I saw him in that Roundabout Theatre show back in 2001, but was so annoyed at the normally estimable Cherry Jones’ in the title role that I didn’t appreciate how lucky I was to catch Warner in such a rare appearance.

Whatever the reason or reasons involved, Warner certainly made his share of movies—about 225, or more than even Caine has appeared in so far. You might not recall his name, but there’s a good chance you’ve seen one of his films—or will soon.

In fact, the weekend following his death, I caught one of his appearances from quite a while ago: one of those Perry Mason made-for-TV movies that Raymond Burr made two decades after his long-running hourly series went off the air, now showing up again on MeTV.

In this case, Warner made a fast but memorable appearance as a not-very-likable murder victim in The Case of the Poisoned Pen. (Evidently, the experience was agreeable enough for both parties that he came back for another one of those Mason TV movies three years later.)

But the movies that cropped up repeatedly in his obituaries were The Omen (source of the still accompanying this post), Titanic, Tron, and various films in the Star Trek franchise.

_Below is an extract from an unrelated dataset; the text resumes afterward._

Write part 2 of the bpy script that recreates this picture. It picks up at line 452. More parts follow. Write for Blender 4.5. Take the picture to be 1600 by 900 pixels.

With that long, lean face, he was fated for character actor rather than leading man roles. It might not have made him the most prominent actor in Hollywood, but it did make him among those you’d see the most.

And sometimes, you didn’t even have to see him. His voice made him a natural not just for sci-fi and thrillers, but also voice-over work in animated movies and games, as discussed in this piece by Riordan Zentler of the Spokane Spokesman-Review.

I’m sorry that Warner is gone now, besides the fact that one hates to see the end of a performer of such versatility. Remarkably for his profession—and especially for one admired so much by his peers—he seems to have had a refreshing lack of ego.

After all, he may have played countless villains, but anyone who can joke about being in Teenage Mutant Ninja Turtles II: The Secret of the Ooze can’t be that bad a guy.